— Written instruction —
Copy the listing below line for line, starting at its first line and ending with the line that has "from mathutils import Vector, Matrix" in it. Add nothing.

— Dataset entries —
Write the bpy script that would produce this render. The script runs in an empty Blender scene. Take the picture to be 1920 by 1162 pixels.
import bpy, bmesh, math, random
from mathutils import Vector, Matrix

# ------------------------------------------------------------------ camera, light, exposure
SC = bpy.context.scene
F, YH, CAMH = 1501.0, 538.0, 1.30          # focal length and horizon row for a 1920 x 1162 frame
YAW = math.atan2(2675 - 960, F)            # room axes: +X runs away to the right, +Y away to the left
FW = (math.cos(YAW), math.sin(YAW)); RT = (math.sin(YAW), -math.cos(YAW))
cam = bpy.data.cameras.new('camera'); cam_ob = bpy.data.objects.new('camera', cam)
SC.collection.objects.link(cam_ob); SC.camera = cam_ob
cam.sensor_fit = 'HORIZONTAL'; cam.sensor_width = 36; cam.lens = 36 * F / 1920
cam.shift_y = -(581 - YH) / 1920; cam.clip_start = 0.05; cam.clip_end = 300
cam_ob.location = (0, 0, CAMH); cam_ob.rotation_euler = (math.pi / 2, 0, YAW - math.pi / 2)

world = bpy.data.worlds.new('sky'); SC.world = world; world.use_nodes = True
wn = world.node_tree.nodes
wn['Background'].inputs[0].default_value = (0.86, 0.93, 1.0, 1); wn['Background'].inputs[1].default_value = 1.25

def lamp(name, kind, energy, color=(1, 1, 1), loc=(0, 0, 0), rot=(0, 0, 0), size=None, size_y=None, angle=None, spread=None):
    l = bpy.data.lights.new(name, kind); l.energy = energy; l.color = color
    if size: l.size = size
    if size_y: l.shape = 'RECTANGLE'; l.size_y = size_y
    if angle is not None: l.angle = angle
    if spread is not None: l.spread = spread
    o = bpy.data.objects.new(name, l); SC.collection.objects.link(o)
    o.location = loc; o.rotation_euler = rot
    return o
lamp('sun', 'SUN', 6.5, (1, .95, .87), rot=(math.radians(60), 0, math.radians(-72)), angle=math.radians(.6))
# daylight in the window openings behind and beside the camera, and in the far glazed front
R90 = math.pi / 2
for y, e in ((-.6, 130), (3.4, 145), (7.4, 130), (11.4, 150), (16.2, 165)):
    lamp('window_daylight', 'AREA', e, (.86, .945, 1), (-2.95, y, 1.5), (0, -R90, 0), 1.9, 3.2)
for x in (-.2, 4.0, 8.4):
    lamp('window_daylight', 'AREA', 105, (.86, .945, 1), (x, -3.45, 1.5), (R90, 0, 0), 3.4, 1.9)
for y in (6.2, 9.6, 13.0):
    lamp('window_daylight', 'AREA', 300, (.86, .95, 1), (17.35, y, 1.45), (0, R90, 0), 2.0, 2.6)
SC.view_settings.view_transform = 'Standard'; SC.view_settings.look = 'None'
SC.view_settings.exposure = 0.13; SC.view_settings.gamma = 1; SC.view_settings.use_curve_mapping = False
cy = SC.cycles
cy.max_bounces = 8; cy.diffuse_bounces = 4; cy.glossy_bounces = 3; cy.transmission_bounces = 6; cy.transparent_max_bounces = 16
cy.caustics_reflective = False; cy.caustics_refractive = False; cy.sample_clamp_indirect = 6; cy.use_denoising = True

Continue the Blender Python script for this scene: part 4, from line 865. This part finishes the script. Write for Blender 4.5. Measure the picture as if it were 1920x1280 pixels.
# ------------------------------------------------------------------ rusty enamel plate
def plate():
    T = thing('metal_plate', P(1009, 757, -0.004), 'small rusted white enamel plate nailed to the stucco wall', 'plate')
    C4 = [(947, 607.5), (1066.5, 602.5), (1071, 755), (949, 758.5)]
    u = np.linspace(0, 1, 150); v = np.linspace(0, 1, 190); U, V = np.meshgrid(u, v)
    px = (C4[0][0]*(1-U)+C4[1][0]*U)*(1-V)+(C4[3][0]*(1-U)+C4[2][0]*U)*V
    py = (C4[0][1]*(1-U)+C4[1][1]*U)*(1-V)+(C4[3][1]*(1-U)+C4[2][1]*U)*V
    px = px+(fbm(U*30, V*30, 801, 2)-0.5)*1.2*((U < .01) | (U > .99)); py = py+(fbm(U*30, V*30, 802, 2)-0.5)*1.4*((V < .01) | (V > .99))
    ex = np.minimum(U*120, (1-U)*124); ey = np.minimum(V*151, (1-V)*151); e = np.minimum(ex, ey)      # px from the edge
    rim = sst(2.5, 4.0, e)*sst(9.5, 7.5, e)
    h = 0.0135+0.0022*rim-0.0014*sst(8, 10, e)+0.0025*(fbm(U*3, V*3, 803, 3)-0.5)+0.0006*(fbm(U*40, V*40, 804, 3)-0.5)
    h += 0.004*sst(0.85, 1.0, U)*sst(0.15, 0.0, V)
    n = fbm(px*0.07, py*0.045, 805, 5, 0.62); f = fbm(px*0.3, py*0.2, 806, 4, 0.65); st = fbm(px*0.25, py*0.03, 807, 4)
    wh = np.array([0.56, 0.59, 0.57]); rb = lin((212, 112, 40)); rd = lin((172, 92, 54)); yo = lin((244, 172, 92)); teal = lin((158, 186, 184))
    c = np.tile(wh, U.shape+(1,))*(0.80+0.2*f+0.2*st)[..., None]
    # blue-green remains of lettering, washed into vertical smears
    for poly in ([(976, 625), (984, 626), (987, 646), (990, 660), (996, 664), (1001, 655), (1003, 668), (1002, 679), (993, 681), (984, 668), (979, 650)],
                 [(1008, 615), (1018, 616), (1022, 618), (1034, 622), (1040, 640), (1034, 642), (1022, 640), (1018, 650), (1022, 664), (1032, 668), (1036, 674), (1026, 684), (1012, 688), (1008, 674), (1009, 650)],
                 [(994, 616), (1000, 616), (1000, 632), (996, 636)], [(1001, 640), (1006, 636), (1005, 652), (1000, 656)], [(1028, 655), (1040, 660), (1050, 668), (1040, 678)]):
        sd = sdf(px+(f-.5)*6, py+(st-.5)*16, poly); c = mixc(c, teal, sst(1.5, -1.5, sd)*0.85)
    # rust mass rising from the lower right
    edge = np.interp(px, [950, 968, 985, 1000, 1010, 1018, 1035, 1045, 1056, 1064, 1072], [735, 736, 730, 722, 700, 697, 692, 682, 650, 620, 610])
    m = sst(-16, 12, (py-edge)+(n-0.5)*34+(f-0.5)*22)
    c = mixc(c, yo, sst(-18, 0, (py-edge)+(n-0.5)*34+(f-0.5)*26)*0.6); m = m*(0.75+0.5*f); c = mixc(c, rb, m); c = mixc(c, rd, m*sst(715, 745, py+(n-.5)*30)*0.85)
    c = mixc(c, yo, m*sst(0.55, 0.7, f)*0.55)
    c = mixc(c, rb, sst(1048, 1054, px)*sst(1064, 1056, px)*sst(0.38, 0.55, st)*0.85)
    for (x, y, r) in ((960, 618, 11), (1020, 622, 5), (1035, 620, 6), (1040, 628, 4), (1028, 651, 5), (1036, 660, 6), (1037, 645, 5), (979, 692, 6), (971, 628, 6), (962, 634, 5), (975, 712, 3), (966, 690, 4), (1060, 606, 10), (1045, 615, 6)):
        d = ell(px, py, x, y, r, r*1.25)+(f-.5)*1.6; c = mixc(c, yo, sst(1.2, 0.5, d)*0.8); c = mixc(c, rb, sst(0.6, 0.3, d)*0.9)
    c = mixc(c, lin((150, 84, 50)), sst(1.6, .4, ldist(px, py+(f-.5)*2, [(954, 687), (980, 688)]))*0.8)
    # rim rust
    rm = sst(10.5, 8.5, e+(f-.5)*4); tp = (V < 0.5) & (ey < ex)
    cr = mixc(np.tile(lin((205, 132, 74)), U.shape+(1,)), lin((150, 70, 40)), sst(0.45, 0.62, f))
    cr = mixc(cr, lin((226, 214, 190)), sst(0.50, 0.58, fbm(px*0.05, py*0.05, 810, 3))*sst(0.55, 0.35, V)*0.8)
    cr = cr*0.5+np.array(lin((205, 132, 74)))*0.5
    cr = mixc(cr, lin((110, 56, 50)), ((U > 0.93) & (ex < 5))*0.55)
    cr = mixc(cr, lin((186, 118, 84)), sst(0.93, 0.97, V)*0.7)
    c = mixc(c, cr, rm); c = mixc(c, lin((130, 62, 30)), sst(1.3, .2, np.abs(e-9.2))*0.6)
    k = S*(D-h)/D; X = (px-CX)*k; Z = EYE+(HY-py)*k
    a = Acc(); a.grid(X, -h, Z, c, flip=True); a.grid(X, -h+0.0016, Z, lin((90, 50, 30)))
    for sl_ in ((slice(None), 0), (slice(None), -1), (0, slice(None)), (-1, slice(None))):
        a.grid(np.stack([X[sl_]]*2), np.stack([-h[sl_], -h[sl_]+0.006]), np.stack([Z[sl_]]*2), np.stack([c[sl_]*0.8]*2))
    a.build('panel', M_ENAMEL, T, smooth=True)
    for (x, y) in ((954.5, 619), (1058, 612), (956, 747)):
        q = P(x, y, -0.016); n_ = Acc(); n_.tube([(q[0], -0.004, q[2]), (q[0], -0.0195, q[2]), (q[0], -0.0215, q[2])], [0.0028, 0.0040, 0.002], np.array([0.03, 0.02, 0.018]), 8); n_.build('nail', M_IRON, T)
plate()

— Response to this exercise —
Write the bpy script that would produce this render. The script runs in an empty Blender scene. Take the picture to be 1920 by 1162 pixels.
import bpy, bmesh, math, random
from mathutils import Vector, Matrix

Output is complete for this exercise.